Asegura el omnipresente Albert Rivera que se ríe cuando oye que su partido es el del Ibex 35. Supongo que lo que quiere decir es que se despotorra por dentro al pensar en las paletadas de panoja que recibe y en quiénes son los donantes, es decir, los prestamistas, detalle semántico que no puede perder de vista.
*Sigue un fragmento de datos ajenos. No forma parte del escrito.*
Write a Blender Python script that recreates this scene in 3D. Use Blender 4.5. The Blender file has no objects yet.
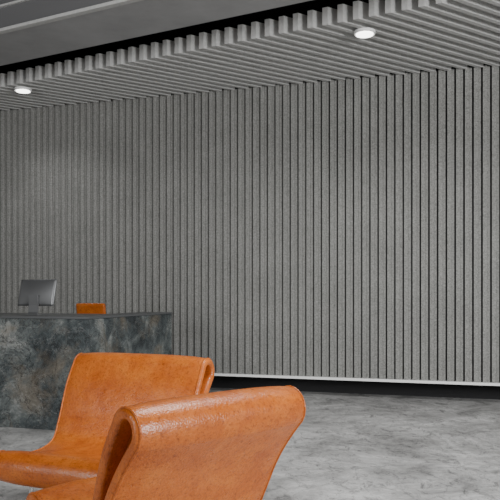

Va aviado el efebo de La Barceloneta si cree que, llegado el momento, no tendrá que devolver en especie los chorretones de pasta que nos hacen preguntarnos retóricamente de dónde saca para tanto como destaca. ¿De cuándo acá a un partidito de provincias le llega para poner el careto de su líder a la norcoreana en la fachada de sendos edificios de la zona noble de Madrid?
Miren, ahora que lo pienso, sí hay precedentes de tanto dispendio por una causa similar. De cara a las elecciones de 1986 —ha llovido un rato—, algunas de las carteras más abultadas de España echaron la casa por la ventana para montar una guasa que se llamó Partido Reformista Democrático. Pusieron al frente de la cosa al padre de la Constitución, catalanista según y hoy abogado de infantas enmarronadas, Miquel Roca i Junyent. El objetivo entonces era atizarle un mordisco a la mayoría absoluta del PSOE felipista. Tal fue la tabarra que se dio con el invento en los meses previos a la cita con las urnas —igual que hoy con los naranjitos—, que nadie dudaba del éxito de la misión. Lo cierto es que cuando llegó la hora de contar, no llegaron a 200.000 votos. Ni un mísero escaño.
Tiene pinta de que esta vez el artilugio está algo mejor armado y no se repetirá el hostión. Pero quizá tampoco sea para tanto como algunos apuestan.